Direction:
Return each line of the data below verbatim; pictures are to be left out.

Material provided:
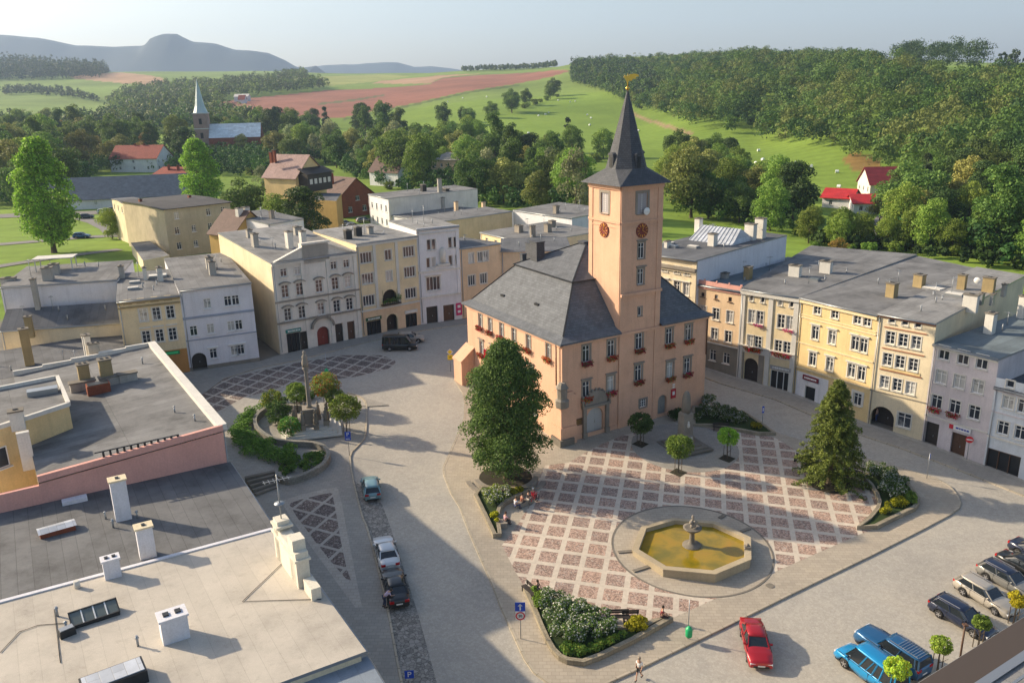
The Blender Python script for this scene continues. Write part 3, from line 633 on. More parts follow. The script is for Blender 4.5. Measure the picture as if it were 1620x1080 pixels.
def build_ground():
    cs = np.concatenate([np.linspace(-1.9, -.66, 45)[:-1], np.linspace(-.66, .66, 430), np.linspace(.66, 1.9, 45)[1:]])
    ys = np.concatenate([np.linspace(-60, 8, 8)[:-1], 8*(4600/8.)**np.linspace(0, 1, 330)])
    vs = []; co = []
    for y in ys:
        for c in cs:
            x = c*max(y, 40.0); vs.append((x, y, gz(x, y)))
    V = np.array(vs); nx = len(cs); ny = len(ys)
    idx = np.arange(nx*ny).reshape(ny, nx); q = np.stack([idx[:-1, :-1], idx[:-1, 1:], idx[1:, 1:], idx[1:, :-1]], -1).reshape(-1, 4)
    me = bpy.data.meshes.new('ground'); me.vertices.add(len(V)); me.vertices.foreach_set('co', V.astype('f').ravel())
    me.loops.add(q.size); me.loops.foreach_set('vertex_index', q.ravel().astype('i')); me.polygons.add(len(q))
    me.polygons.foreach_set('loop_start', np.arange(0, q.size, 4, dtype='i')); me.polygons.foreach_set('loop_total', np.full(len(q), 4, dtype='i')); me.polygons.foreach_set('use_smooth', [True]*len(q))
    me.update(calc_edges=True)
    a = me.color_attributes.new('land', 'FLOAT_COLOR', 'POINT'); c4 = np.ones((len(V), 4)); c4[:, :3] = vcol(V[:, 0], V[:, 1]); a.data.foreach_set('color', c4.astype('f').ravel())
    m, t, nd, lk, p = _new('land'); at = nd.new('ShaderNodeAttribute'); at.attribute_name = 'land'; ob = _coord(nd)
    n1 = _noise(nd, lk, ob, .012, 8, .65, .5); r1 = _ramp(nd, [(.3, (.75, .78, .7)), (.7, (1.2, 1.15, 1.1))]); lk.new(n1.outputs[0], r1.inputs[0])
    o = _mix(nd, lk, 1.0, at.outputs[0], r1.outputs[0], 'MULTIPLY')
    n2 = _noise(nd, lk, ob, .3, 8, .7); r2 = _ramp(nd, [(.3, (.82,)*3), (.7, (1.12,)*3)]); lk.new(n2.outputs[0], r2.inputs[0])
    o = _mix(nd, lk, 1.0, o, r2.outputs[0], 'MULTIPLY')
    w = nd.new('ShaderNodeTexWave'); w.inputs['Scale'].default_value = .035; w.inputs['Distortion'].default_value = 3; w.bands_direction = 'Y'; lk.new(ob, w.inputs[0])
    r3 = _ramp(nd, [(0, (.93,)*3), (1, (1.05,)*3)]); lk.new(w.outputs[0], r3.inputs[0]); o = _mix(nd, lk, 1.0, o, r3.outputs[0], 'MULTIPLY')
    lk.new(o, p.inputs['Base Color']); p.inputs['Roughness'].default_value = .95; p.inputs['Specular IOR Level'].default_value = .1
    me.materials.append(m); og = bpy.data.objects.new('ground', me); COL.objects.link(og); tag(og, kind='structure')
build_ground()
# ---------------------------------------------------------------- paving sheets on the sloping town plane
def sheet(name, poly, off, mat, side=None, uvf=None, sidemat=None, kind='structure'):
    """flat sheet following the ground, edges turned down by side"""
    mb = MB(); uvf = uvf or (lambda x, y: (x, y)); a = sum(poly[i][0]*poly[(i+1) % len(poly)][1]-poly[(i+1) % len(poly)][0]*poly[i][1] for i in range(len(poly)))
    if a < 0: poly = poly[::-1]
    import bmesh
    from mathutils.geometry import tessellate_polygon
    P3 = [Vector((x, y, 0)) for x, y in poly]
    for t in tessellate_polygon([P3]):
        pts = [poly[i] for i in t]; ar = (pts[1][0]-pts[0][0])*(pts[2][1]-pts[0][1])-(pts[2][0]-pts[0][0])*(pts[1][1]-pts[0][1])
        if ar < 0: pts = pts[::-1]
        mb.face([(x, y, town(x, y)+off) for x, y in pts], 0, uv=[uvf(x, y) for x, y in pts])
    if side:
        for i in range(len(poly)):
            (x0, y0), (x1, y1) = poly[i], poly[(i+1) % len(poly)]
            mb.face([(x0, y0, town(x0, y0)+off-side), (x1, y1, town(x1, y1)+off-side), (x1, y1, town(x1, y1)+off), (x0, y0, town(x0, y0)+off)], 1)
    o = mb.build(name, [mat, sidemat or mat]); tag(o, kind=kind); return o
def smooth(poly, it=2, closed=True):
    for _ in range(it):
        q = []
        n = len(poly)
        for i in range(n if closed else n-1):
            a, b = poly[i], poly[(i+1) % n]
            q += [(a[0]*.75+b[0]*.25, a[1]*.75+b[1]*.25), (a[0]*.25+b[0]*.75, a[1]*.25+b[1]*.75)]
        if not closed: q = [poly[0]]+q+[poly[-1]]
        poly = q
    return poly
def ribbon(line, w, closed=False):
    """polygon strips (quads) of width w along a line"""
    L = [Vector((*p, 0)) for p in line]; n = len(L); off = []
    for i in range(n):
        a = L[(i-1) % n] if closed or i else L[i]; b = L[(i+1) % n] if closed or i < n-1 else L[i]
        d = (b-a).normalized(); off.append(Vector((-d.y, d.x, 0)))
    return L, off
def curb(name, line, w, h, mat, closed=False, base=0.0, z0=-.2, kind='structure', label=None, cat=None):
    """raised stone strip along a line on the ground"""
    L, off = ribbon(line, w, closed); mb = MB(); n = len(L); acc = 0
    def S(i, s, z): p = L[i]+off[i]*s*w/2; return (p.x, p.y, gz(p.x, p.y)+z)
    for i in range(n if closed else n-1):
        j = (i+1) % n; l = (L[j]-L[i]).length
        mb.face([S(i, -1, base+h), S(j, -1, base+h), S(j, 1, base+h), S(i, 1, base+h)], uv=[(acc, 0), (acc+l, 0), (acc+l, w), (acc, w)])
        mb.face([S(i, -1, z0), S(j, -1, z0), S(j, -1, base+h), S(i, -1, base+h)], uv=[(acc, 0), (acc+l, 0), (acc+l, h), (acc, h)])
        mb.face([S(j, 1, z0), S(i, 1, z0), S(i, 1, base+h), S(j, 1, base+h)], uv=[(acc+l, 0), (acc, 0), (acc, h), (acc+l, h)]); acc += l
    if not closed:
        for i, s in ((0, 1), (n-1, -1)): mb.face([S(i, s, z0), S(i, -s, z0), S(i, -s, base+h), S(i, s, base+h)])
    o = mb.build(name, mat); tag(o, label, cat, kind=kind); return o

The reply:
The Blender Python script for this scene continues. Write part 3, from line 633 on. More parts follow. The script is for Blender 4.5. Measure the picture as if it were 1620x1080 pixels.
def build_ground():
    cs = np.concatenate([np.linspace(-1.9, -.66, 45)[:-1], np.linspace(-.66, .66, 430), np.linspace(.66, 1.9, 45)[1:]])
    ys = np.concatenate([np.linspace(-60, 8, 8)[:-1], 8*(4600/8.)**np.linspace(0, 1, 330)])
    vs = []; co = []
    for y in ys:
        for c in cs:
            x = c*max(y, 40.0); vs.append((x, y, gz(x, y)))
    V = np.array(vs); nx = len(cs); ny = len(ys)
    idx = np.arange(nx*ny).reshape(ny, nx); q = np.stack([idx[:-1, :-1], idx[:-1, 1:], idx[1:, 1:], idx[1:, :-1]], -1).reshape(-1, 4)
    me = bpy.data.meshes.new('ground'); me.vertices.add(len(V)); me.vertices.foreach_set('co', V.astype('f').ravel())
    me.loops.add(q.size); me.loops.foreach_set('vertex_index', q.ravel().astype('i')); me.polygons.add(len(q))
    me.polygons.foreach_set('loop_start', np.arange(0, q.size, 4, dtype='i')); me.polygons.foreach_set('loop_total', np.full(len(q), 4, dtype='i')); me.polygons.foreach_set('use_smooth', [True]*len(q))
    me.update(calc_edges=True)
    a = me.color_attributes.new('land', 'FLOAT_COLOR', 'POINT'); c4 = np.ones((len(V), 4)); c4[:, :3] = vcol(V[:, 0], V[:, 1]); a.data.foreach_set('color', c4.astype('f').ravel())
    m, t, nd, lk, p = _new('land'); at = nd.new('ShaderNodeAttribute'); at.attribute_name = 'land'; ob = _coord(nd)
    n1 = _noise(nd, lk, ob, .012, 8, .65, .5); r1 = _ramp(nd, [(.3, (.75, .78, .7)), (.7, (1.2, 1.15, 1.1))]); lk.new(n1.outputs[0], r1.inputs[0])
    o = _mix(nd, lk, 1.0, at.outputs[0], r1.outputs[0], 'MULTIPLY')
    n2 = _noise(nd, lk, ob, .3, 8, .7); r2 = _ramp(nd, [(.3, (.82,)*3), (.7, (1.12,)*3)]); lk.new(n2.outputs[0], r2.inputs[0])
    o = _mix(nd, lk, 1.0, o, r2.outputs[0], 'MULTIPLY')
    w = nd.new('ShaderNodeTexWave'); w.inputs['Scale'].default_value = .035; w.inputs['Distortion'].default_value = 3; w.bands_direction = 'Y'; lk.new(ob, w.inputs[0])
    r3 = _ramp(nd, [(0, (.93,)*3), (1, (1.05,)*3)]); lk.new(w.outputs[0], r3.inputs[0]); o = _mix(nd, lk, 1.0, o, r3.outputs[0], 'MULTIPLY')
    lk.new(o, p.inputs['Base Color']); p.inputs['Roughness'].default_value = .95; p.inputs['Specular IOR Level'].default_value = .1
    me.materials.append(m); og = bpy.data.objects.new('ground', me); COL.objects.link(og); tag(og, kind='structure')
build_ground()
# ---------------------------------------------------------------- paving sheets on the sloping town plane
def sheet(name, poly, off, mat, side=None, uvf=None, sidemat=None, kind='structure'):
    """flat sheet following the ground, edges turned down by side"""
    mb = MB(); uvf = uvf or (lambda x, y: (x, y)); a = sum(poly[i][0]*poly[(i+1) % len(poly)][1]-poly[(i+1) % len(poly)][0]*poly[i][1] for i in range(len(poly)))
    if a < 0: poly = poly[::-1]
    import bmesh
    from mathutils.geometry import tessellate_polygon
    P3 = [Vector((x, y, 0)) for x, y in poly]
    for t in tessellate_polygon([P3]):
        pts = [poly[i] for i in t]; ar = (pts[1][0]-pts[0][0])*(pts[2][1]-pts[0][1])-(pts[2][0]-pts[0][0])*(pts[1][1]-pts[0][1])
        if ar < 0: pts = pts[::-1]
        mb.face([(x, y, town(x, y)+off) for x, y in pts], 0, uv=[uvf(x, y) for x, y in pts])
    if side:
        for i in range(len(poly)):
            (x0, y0), (x1, y1) = poly[i], poly[(i+1) % len(poly)]
            mb.face([(x0, y0, town(x0, y0)+off-side), (x1, y1, town(x1, y1)+off-side), (x1, y1, town(x1, y1)+off), (x0, y0, town(x0, y0)+off)], 1)
    o = mb.build(name, [mat, sidemat or mat]); tag(o, kind=kind); return o
def smooth(poly, it=2, closed=True):
    for _ in range(it):
        q = []
        n = len(poly)
        for i in range(n if closed else n-1):
            a, b = poly[i], poly[(i+1) % n]
            q += [(a[0]*.75+b[0]*.25, a[1]*.75+b[1]*.25), (a[0]*.25+b[0]*.75, a[1]*.25+b[1]*.75)]
        if not closed: q = [poly[0]]+q+[poly[-1]]
        poly = q
    return poly
def ribbon(line, w, closed=False):
    """polygon strips (quads) of width w along a line"""
    L = [Vector((*p, 0)) for p in line]; n = len(L); off = []
    for i in range(n):
        a = L[(i-1) % n] if closed or i else L[i]; b = L[(i+1) % n] if closed or i < n-1 else L[i]
        d = (b-a).normalized(); off.append(Vector((-d.y, d.x, 0)))
    return L, off
def curb(name, line, w, h, mat, closed=False, base=0.0, z0=-.2, kind='structure', label=None, cat=None):
    """raised stone strip along a line on the ground"""
    L, off = ribbon(line, w, closed); mb = MB(); n = len(L); acc = 0
    def S(i, s, z): p = L[i]+off[i]*s*w/2; return (p.x, p.y, gz(p.x, p.y)+z)
    for i in range(n if closed else n-1):
        j = (i+1) % n; l = (L[j]-L[i]).length
        mb.face([S(i, -1, base+h), S(j, -1, base+h), S(j, 1, base+h), S(i, 1, base+h)], uv=[(acc, 0), (acc+l, 0), (acc+l, w), (acc, w)])
        mb.face([S(i, -1, z0), S(j, -1, z0), S(j, -1, base+h), S(i, -1, base+h)], uv=[(acc, 0), (acc+l, 0), (acc+l, h), (acc, h)])
        mb.face([S(j, 1, z0), S(i, 1, z0), S(i, 1, base+h), S(j, 1, base+h)], uv=[(acc+l, 0), (acc, 0), (acc, h), (acc+l, h)]); acc += l
    if not closed:
        for i, s in ((0, 1), (n-1, -1)): mb.face([S(i, s, z0), S(i, -s, z0), S(i, -s, base+h), S(i, s, base+h)])
    o = mb.build(name, mat); tag(o, label, cat, kind=kind); return o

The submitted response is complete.